WHAT THE TASK ASKS –
Identify the lines that contain the string "script" and copy all of them.

ITEMS –

____

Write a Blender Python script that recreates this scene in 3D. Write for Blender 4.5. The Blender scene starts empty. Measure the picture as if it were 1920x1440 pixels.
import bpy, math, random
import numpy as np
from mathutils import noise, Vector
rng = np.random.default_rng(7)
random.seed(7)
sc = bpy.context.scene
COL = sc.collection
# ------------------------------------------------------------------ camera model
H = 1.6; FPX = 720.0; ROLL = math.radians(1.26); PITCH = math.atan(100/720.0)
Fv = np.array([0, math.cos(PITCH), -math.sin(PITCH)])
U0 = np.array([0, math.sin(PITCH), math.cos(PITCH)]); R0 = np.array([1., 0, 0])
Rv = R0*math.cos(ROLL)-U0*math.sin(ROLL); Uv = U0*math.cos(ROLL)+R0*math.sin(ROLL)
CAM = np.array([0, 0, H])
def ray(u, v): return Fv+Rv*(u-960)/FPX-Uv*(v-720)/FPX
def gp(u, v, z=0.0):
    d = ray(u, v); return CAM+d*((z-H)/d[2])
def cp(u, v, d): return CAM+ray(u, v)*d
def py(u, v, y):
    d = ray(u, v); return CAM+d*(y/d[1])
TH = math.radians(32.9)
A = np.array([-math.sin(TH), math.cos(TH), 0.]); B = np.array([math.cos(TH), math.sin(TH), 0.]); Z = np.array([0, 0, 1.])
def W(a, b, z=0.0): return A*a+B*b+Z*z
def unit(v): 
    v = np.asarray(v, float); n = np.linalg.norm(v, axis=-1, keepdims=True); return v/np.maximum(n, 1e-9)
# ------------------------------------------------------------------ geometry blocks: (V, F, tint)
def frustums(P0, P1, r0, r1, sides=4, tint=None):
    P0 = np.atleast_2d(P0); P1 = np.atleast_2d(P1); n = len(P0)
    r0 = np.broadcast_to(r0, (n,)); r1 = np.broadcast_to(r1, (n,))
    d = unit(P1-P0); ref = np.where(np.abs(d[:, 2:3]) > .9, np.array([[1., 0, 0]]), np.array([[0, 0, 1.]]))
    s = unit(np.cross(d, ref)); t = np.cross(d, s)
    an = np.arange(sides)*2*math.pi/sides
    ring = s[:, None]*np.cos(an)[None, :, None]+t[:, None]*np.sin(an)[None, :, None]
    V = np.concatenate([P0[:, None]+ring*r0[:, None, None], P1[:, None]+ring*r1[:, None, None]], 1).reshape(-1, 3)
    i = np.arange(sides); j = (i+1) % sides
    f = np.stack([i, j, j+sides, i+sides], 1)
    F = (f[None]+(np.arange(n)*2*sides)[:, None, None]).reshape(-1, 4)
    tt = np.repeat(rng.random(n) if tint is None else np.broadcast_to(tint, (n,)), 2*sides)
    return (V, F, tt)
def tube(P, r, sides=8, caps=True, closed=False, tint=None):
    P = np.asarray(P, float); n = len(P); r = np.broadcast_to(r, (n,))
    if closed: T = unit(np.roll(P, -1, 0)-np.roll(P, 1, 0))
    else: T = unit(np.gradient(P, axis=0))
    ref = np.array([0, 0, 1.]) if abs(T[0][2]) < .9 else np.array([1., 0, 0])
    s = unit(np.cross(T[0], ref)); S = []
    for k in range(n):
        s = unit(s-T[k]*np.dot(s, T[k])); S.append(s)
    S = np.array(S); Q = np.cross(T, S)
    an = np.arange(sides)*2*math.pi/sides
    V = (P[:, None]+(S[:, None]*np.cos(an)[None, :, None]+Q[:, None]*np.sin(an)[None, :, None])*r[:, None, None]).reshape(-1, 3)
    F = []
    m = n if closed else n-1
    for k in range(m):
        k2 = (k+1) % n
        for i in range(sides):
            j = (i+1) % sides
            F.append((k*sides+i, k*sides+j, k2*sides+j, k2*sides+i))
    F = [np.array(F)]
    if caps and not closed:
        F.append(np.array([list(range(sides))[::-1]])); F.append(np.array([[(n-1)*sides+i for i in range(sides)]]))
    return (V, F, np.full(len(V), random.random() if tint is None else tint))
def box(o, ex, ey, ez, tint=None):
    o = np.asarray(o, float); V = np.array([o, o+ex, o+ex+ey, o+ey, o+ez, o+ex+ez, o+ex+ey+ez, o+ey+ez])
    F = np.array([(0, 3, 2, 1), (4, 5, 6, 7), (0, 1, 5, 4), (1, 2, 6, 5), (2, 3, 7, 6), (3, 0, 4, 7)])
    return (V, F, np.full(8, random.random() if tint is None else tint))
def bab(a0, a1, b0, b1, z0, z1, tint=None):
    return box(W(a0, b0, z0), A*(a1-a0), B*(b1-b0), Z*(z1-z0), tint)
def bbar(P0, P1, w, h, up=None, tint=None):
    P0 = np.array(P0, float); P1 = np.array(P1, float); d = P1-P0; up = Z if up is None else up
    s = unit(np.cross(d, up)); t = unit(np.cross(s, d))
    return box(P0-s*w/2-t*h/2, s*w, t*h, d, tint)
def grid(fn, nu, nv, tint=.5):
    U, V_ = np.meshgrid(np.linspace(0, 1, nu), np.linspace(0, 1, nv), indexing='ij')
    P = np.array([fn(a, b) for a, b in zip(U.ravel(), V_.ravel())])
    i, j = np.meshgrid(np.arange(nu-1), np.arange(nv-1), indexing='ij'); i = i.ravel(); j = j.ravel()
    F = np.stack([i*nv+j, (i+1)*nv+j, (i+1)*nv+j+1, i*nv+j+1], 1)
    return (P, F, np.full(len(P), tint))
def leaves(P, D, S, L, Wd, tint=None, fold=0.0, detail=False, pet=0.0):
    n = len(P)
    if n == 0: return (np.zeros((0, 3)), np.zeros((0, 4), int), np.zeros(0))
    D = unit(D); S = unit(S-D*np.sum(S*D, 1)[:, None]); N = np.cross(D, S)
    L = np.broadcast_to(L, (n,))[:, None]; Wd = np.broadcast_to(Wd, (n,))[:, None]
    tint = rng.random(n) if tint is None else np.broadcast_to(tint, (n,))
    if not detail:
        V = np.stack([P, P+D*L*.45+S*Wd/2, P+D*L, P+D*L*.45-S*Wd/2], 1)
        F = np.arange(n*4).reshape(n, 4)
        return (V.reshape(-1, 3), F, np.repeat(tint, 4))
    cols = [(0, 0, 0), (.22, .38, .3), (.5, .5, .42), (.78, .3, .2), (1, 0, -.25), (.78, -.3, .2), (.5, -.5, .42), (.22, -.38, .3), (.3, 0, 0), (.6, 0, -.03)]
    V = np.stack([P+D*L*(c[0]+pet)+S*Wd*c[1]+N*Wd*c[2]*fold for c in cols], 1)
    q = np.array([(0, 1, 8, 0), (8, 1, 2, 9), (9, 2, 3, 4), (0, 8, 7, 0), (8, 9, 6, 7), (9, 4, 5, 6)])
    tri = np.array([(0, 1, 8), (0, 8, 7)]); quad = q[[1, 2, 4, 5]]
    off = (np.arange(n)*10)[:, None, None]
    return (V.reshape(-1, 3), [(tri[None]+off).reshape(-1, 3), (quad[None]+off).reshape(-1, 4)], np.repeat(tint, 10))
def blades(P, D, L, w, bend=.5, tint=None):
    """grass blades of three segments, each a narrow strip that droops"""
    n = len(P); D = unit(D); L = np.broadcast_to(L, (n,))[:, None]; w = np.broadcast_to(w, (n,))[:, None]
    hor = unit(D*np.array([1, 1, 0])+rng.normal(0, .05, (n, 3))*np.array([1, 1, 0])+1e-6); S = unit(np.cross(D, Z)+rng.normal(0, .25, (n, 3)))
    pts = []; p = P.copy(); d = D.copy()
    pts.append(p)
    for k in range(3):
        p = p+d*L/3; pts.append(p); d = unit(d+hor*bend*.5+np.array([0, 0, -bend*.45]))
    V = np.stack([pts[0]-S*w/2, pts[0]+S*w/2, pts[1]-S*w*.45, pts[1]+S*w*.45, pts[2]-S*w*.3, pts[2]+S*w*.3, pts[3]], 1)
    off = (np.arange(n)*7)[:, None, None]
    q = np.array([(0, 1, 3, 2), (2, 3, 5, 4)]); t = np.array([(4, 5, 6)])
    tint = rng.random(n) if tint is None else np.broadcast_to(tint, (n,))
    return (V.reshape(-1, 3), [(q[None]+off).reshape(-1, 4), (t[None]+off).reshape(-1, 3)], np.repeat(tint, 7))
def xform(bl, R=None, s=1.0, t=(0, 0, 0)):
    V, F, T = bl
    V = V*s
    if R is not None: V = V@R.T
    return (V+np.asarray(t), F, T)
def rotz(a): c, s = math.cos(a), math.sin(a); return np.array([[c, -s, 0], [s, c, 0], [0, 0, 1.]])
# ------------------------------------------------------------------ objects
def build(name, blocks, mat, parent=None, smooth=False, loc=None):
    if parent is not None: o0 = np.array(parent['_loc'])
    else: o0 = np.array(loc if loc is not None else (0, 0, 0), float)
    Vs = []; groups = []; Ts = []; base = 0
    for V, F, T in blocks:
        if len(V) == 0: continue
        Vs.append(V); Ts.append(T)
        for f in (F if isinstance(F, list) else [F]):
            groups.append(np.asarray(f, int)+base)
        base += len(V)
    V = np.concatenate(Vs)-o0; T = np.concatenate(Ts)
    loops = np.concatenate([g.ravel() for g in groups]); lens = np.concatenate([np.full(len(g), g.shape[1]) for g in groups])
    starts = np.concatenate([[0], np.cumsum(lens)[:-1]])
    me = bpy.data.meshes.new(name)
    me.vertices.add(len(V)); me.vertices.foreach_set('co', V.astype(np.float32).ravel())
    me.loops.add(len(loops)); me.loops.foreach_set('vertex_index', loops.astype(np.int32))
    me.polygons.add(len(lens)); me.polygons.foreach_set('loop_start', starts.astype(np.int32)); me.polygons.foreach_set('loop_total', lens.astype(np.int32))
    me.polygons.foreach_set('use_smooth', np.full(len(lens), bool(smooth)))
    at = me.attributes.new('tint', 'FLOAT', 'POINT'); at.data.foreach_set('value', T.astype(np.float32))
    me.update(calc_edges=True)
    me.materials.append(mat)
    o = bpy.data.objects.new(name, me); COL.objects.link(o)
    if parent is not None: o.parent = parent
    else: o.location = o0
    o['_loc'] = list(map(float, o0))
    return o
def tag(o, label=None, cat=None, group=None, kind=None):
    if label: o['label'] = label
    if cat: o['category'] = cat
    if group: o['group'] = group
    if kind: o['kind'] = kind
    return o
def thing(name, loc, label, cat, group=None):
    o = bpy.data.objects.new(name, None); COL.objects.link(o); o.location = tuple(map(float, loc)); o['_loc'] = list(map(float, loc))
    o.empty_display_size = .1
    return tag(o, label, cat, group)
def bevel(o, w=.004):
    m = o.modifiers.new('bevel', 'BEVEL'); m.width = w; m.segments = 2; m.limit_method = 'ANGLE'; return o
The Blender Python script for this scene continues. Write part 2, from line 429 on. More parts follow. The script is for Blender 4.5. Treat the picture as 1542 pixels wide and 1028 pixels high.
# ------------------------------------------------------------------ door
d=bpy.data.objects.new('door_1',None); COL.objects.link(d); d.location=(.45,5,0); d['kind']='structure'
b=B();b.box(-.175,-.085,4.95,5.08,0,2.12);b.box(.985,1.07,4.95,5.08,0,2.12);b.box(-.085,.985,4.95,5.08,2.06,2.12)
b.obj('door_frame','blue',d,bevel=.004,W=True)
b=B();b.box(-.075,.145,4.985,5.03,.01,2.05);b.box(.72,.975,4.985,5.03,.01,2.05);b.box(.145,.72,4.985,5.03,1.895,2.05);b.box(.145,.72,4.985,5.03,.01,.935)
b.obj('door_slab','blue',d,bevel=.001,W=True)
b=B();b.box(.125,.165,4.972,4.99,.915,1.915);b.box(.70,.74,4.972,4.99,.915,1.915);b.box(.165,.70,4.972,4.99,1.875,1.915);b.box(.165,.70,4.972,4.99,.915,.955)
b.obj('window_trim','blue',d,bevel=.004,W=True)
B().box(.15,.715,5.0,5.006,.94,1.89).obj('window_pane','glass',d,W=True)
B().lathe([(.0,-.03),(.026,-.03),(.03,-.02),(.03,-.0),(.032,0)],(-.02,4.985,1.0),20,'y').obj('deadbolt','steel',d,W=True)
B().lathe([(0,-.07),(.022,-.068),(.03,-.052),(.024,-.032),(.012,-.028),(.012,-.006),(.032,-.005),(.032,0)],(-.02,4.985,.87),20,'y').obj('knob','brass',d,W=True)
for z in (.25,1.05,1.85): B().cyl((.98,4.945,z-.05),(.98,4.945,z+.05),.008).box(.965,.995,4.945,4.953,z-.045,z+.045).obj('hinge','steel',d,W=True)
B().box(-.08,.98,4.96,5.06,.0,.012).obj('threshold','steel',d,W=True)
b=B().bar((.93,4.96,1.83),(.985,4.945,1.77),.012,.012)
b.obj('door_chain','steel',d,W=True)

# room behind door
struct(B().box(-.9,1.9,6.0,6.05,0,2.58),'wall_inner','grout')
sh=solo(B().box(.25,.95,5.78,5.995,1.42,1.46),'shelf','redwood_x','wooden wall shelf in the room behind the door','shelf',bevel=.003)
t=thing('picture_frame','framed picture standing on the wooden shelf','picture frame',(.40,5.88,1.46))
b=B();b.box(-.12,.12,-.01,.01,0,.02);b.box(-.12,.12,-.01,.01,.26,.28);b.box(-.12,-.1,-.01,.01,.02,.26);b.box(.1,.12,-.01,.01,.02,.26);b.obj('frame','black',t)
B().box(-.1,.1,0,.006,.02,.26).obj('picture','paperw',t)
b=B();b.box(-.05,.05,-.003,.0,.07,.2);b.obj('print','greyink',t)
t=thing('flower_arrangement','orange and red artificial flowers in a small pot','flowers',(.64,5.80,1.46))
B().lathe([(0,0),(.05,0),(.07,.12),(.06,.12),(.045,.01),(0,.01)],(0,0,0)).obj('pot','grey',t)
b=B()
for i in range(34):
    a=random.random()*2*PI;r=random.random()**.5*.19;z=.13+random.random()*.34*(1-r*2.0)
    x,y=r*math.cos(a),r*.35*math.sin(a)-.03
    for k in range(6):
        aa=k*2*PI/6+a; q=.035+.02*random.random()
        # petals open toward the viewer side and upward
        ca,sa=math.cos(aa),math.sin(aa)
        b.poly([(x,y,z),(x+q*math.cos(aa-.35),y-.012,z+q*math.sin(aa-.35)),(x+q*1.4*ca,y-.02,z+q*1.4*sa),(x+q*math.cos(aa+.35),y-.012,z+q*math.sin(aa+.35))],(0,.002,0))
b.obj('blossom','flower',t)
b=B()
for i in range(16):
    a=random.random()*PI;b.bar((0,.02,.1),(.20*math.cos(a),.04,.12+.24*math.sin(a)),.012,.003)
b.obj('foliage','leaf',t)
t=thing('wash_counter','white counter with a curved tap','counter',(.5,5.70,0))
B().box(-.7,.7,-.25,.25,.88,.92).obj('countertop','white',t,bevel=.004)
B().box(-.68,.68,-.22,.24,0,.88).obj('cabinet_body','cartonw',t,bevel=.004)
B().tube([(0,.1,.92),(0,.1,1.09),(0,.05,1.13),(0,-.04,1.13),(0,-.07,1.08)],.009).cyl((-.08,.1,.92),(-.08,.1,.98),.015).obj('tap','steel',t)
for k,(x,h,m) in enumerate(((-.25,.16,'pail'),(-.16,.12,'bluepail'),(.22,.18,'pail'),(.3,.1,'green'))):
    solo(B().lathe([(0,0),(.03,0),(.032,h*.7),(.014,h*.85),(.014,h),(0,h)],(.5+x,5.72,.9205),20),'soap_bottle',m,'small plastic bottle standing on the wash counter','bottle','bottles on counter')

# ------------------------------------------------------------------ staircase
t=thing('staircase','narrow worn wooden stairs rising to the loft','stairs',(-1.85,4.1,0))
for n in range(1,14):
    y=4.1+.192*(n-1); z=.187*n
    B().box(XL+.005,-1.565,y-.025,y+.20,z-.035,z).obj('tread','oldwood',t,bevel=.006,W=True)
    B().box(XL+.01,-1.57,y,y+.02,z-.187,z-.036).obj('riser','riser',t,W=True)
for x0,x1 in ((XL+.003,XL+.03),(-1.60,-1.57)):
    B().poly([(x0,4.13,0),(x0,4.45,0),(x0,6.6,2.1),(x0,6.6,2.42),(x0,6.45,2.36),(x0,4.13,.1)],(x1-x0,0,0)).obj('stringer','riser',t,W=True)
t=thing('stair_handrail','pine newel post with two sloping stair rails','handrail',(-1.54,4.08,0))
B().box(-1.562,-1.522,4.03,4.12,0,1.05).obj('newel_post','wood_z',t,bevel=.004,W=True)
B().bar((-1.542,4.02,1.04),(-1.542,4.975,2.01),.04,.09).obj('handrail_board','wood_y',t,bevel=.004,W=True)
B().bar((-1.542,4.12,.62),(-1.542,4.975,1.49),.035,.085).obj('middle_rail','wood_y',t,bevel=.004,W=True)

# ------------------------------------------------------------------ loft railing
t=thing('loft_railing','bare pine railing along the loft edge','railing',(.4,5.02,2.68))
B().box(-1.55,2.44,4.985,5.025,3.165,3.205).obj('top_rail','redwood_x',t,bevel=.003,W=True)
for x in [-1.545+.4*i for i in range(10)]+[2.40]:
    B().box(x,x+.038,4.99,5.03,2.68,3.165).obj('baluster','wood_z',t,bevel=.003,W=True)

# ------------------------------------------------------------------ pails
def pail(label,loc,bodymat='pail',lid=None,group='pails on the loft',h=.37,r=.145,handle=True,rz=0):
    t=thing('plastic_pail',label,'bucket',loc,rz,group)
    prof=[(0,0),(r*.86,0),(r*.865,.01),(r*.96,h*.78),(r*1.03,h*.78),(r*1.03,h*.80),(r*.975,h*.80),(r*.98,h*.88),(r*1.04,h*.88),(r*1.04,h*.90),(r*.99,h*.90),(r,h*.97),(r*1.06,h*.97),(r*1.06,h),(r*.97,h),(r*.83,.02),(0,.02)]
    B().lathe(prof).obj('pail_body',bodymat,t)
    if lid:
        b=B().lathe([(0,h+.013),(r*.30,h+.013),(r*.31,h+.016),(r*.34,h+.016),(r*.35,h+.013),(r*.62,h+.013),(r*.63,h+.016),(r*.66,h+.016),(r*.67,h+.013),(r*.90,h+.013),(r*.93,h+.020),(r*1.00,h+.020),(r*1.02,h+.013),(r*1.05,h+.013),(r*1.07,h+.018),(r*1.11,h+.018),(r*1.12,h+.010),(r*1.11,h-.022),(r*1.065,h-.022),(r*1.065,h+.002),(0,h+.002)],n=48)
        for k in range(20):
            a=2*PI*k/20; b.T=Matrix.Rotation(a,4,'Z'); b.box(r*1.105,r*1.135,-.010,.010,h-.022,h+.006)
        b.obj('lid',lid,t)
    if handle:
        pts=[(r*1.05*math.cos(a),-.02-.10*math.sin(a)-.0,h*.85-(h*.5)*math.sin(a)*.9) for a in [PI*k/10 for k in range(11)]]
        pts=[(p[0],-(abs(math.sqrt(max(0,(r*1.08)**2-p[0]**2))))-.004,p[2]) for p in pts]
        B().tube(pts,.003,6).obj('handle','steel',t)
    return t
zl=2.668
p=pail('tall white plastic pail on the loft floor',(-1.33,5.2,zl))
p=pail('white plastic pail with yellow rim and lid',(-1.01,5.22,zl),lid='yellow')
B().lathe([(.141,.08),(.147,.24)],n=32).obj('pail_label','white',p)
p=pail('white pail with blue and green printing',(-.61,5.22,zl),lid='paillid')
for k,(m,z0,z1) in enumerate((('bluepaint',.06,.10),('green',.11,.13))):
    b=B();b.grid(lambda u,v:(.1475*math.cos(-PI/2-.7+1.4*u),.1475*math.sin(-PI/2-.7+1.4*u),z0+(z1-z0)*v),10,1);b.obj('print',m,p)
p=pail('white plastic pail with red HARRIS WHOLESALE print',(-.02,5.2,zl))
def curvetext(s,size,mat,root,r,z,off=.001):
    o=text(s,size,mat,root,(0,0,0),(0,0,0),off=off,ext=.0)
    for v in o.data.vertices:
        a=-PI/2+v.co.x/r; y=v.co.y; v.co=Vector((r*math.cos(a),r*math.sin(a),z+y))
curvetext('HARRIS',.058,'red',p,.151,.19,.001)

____

EXPECTED ANSWER –
Write a Blender Python script that recreates this scene in 3D. Write for Blender 4.5. The Blender scene starts empty. Measure the picture as if it were 1920x1440 pixels.
The Blender Python script for this scene continues. Write part 2, from line 429 on. More parts follow. The script is for Blender 4.5. Treat the picture as 1542 pixels wide and 1028 pixels high.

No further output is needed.